### Information shown
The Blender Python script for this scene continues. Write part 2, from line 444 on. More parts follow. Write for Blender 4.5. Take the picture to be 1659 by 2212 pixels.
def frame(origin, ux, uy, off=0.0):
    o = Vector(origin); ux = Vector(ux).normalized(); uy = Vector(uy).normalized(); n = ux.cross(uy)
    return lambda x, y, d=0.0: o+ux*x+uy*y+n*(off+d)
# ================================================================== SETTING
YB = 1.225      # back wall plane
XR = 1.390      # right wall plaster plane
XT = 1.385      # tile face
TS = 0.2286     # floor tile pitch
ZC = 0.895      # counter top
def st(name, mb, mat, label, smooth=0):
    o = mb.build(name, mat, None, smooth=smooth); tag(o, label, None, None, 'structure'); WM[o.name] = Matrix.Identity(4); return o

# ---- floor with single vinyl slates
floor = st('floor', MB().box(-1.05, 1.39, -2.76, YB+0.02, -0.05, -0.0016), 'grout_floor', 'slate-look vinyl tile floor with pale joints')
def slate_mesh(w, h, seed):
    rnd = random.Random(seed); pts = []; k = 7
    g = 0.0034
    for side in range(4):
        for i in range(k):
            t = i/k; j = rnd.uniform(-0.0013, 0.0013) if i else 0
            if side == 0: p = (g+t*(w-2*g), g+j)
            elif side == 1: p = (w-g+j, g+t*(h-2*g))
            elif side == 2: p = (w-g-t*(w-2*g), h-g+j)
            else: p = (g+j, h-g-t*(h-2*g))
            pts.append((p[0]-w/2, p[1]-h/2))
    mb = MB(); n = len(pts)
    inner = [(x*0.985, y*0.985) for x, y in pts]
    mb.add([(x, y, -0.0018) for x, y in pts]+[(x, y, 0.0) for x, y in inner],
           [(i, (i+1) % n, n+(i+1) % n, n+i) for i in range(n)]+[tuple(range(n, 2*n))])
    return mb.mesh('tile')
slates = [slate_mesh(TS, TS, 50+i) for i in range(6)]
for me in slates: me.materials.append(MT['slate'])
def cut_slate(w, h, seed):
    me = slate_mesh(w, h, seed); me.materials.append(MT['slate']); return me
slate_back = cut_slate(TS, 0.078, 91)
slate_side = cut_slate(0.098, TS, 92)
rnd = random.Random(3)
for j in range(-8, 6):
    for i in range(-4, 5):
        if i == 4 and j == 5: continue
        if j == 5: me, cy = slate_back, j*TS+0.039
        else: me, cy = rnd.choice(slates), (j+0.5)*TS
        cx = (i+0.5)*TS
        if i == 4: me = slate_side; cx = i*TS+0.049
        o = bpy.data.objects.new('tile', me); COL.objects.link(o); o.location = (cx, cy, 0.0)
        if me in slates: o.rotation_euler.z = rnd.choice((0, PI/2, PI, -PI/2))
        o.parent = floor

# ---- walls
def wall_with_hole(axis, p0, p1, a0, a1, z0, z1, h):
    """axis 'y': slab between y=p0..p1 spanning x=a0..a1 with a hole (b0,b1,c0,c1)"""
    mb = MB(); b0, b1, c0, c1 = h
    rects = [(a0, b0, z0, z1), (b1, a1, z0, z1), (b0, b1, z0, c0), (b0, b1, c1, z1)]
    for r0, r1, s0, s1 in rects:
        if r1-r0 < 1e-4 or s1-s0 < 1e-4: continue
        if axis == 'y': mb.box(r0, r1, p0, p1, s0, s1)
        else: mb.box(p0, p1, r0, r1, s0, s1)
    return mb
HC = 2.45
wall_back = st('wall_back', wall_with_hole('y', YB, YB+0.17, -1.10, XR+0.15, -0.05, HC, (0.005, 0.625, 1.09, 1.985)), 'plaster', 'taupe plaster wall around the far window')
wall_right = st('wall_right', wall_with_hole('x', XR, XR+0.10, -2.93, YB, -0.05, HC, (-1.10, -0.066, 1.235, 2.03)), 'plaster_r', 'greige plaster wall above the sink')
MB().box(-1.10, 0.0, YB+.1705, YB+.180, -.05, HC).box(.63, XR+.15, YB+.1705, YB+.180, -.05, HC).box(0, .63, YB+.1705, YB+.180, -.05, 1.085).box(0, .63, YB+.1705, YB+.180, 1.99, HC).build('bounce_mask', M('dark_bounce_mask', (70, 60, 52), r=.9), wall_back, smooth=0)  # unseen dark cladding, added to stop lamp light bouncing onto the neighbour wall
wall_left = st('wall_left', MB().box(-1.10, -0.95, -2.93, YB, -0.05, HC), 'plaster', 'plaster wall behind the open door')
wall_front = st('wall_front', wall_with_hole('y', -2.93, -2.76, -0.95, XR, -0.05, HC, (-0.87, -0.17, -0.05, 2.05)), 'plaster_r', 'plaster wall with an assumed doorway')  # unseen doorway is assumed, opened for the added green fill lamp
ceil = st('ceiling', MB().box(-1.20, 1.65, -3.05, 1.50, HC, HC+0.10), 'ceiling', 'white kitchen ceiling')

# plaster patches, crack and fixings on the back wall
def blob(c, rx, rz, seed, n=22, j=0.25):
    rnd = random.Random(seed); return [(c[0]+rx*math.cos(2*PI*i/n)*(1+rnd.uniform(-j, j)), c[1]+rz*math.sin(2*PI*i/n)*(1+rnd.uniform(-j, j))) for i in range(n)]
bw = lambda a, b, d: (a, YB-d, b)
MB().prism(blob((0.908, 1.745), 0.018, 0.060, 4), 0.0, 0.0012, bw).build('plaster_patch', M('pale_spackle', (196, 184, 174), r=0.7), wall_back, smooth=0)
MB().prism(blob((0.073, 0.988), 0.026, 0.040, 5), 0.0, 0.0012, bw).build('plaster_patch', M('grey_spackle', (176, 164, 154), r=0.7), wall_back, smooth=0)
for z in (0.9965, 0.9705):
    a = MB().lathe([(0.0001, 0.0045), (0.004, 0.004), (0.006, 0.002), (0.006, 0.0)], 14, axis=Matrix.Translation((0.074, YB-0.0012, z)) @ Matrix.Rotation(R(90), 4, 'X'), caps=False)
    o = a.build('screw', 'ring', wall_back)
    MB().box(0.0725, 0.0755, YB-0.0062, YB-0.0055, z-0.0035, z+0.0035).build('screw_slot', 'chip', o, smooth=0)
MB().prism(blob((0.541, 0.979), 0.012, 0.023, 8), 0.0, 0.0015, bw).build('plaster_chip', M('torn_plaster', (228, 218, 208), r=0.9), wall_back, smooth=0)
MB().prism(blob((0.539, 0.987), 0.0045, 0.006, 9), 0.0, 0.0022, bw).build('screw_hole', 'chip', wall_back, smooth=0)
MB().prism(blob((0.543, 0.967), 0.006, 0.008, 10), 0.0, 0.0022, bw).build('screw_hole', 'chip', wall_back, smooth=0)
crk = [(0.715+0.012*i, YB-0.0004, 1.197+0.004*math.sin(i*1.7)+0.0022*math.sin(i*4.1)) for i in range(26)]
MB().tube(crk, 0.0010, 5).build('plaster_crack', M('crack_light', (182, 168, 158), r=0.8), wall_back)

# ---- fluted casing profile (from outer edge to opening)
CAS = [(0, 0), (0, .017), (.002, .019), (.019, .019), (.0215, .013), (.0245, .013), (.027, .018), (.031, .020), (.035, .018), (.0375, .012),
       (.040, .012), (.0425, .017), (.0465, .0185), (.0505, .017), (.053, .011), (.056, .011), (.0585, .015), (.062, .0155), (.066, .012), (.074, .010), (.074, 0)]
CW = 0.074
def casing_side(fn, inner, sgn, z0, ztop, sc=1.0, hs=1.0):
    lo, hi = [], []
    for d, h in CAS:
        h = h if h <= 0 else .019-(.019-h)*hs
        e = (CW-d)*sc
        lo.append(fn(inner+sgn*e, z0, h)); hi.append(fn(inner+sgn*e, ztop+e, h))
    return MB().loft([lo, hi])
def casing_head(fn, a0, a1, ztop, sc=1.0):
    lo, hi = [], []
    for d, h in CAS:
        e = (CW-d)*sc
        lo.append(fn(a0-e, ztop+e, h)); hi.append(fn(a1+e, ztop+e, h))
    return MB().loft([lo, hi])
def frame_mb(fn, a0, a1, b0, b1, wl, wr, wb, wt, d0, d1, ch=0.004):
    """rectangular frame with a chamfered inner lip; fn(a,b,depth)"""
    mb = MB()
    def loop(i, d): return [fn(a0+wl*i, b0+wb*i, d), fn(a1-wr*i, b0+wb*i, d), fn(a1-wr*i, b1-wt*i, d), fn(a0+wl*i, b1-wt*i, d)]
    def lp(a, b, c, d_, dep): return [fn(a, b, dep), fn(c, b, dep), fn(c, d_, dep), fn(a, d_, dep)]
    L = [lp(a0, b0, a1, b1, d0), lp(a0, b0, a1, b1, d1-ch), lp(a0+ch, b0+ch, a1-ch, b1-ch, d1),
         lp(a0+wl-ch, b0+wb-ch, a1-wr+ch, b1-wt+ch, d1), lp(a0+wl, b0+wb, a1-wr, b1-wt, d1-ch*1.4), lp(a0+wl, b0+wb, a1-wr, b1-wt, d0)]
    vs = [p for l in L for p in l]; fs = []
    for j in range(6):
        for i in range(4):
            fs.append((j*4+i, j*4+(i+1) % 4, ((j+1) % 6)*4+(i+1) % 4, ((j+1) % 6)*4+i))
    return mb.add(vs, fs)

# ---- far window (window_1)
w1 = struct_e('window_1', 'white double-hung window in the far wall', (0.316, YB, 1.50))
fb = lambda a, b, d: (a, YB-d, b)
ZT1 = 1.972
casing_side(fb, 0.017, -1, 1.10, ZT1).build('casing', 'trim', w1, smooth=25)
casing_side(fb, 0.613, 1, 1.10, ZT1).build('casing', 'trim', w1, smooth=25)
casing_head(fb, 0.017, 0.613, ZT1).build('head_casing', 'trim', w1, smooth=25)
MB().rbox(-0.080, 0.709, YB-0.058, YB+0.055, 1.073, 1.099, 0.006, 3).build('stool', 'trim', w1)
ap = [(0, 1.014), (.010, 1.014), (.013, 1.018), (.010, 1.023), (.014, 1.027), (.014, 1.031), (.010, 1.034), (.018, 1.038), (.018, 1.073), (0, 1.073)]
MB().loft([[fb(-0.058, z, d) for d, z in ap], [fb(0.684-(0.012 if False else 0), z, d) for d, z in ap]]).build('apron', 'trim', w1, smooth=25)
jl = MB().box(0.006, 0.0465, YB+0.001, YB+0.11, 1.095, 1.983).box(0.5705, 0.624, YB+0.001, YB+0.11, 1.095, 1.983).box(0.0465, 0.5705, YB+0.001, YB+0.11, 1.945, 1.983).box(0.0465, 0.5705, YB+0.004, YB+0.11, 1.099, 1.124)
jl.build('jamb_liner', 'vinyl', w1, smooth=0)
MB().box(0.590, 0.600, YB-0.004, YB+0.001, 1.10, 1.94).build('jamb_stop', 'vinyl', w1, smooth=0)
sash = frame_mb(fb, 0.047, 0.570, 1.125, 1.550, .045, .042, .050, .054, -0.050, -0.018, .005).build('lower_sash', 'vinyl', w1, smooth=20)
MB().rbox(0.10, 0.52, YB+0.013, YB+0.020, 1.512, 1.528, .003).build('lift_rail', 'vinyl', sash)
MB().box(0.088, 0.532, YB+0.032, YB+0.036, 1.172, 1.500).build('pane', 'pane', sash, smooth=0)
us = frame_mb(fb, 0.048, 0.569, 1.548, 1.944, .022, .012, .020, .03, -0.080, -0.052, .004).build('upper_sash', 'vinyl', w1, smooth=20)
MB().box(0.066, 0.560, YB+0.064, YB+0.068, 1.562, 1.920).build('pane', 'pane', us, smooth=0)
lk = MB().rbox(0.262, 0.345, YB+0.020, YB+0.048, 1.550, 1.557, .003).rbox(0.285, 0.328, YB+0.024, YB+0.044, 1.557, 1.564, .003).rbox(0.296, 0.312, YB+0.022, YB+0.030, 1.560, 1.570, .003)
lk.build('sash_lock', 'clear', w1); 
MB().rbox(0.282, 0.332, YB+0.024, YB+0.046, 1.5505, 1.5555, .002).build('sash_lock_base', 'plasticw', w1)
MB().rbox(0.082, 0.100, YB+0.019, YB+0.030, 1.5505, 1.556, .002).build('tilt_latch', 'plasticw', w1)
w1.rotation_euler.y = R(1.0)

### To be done
Each line from the top of the material above through the line with "o = mb.build(name, mat, None, smooth=smooth);" must be echoed exactly, and no other line.

### Solution to this exercise
The Blender Python script for this scene continues. Write part 2, from line 444 on. More parts follow. Write for Blender 4.5. Take the picture to be 1659 by 2212 pixels.
def frame(origin, ux, uy, off=0.0):
    o = Vector(origin); ux = Vector(ux).normalized(); uy = Vector(uy).normalized(); n = ux.cross(uy)
    return lambda x, y, d=0.0: o+ux*x+uy*y+n*(off+d)
# ================================================================== SETTING
YB = 1.225      # back wall plane
XR = 1.390      # right wall plaster plane
XT = 1.385      # tile face
TS = 0.2286     # floor tile pitch
ZC = 0.895      # counter top
def st(name, mb, mat, label, smooth=0):
    o = mb.build(name, mat, None, smooth=smooth); tag(o, label, None, None, 'structure'); WM[o.name] = Matrix.Identity(4); return o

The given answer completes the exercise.